If the column vectors of a matrix $A$ are all orthogonal and $A$ is a square matrix, can I say that the row vectors of matrix $A$ are also orthogonal to each other?
From the equation $Q \cdot Q^{T}=I$ if $Q$ is orthogonal and square matrix, it seems that this is true but I still find it hard to believe. I have a feeling that I may still be wrong because those column vectors that are perpendicular are vectors within the column space. Taking the rows vectors give a totally different direction from the column vectors in the row space and so how could they always happen to be perpendicular?
Thanks for any help.
Best Answer
Recall that two vectors are orthogonal if and only if their inner product is zero. You are incorrect in asserting that if the columns of $Q$ are orthogonal to each other then $QQ^T = I$; this follows if the columns of $Q$ form an orthonormal set (basis for $\mathbb{R}^n$); orthogonality is not sufficient. Note that "$Q$ is an orthogonal matrix" is not equivalent to "the columns of $Q$ are pairwise orthogonal".
With that clarification, the answer is that if you only ask that the columns be pairwise orthogonal, then the rows need not be pairwise orthogonal.
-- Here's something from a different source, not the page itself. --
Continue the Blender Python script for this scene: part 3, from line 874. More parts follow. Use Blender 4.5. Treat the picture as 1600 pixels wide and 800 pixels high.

For example, take $$A = \left(\begin{array}{ccc}1& 0 & 0\\0& 0 & 1\\1 & 0 & 0\end{array}\right).$$ The columns are orthogonal to each other: the middle column is orthogonal to everything (being the zero vector), and the first and third columns are orthogonal. However, the rows are not orthogonal, since the first and third rows are equal and nonzero.
On the other hand, if you require that the columns of $Q$ be an orthonormal set (pairwise orthogonal, and the inner product of each column with itself equals $1$), then it does follow: precisely as you argue. That condition is equivalent to "the matrix is orthogonal", and since $I = Q^TQ = QQ^T$ and $(Q^T)^T = Q$, it follows that if $Q$ is orthogonal then so is $Q^T$, hence the columns of $Q^T$ (i.e., the rows of $Q$) form an orthonormal set as well.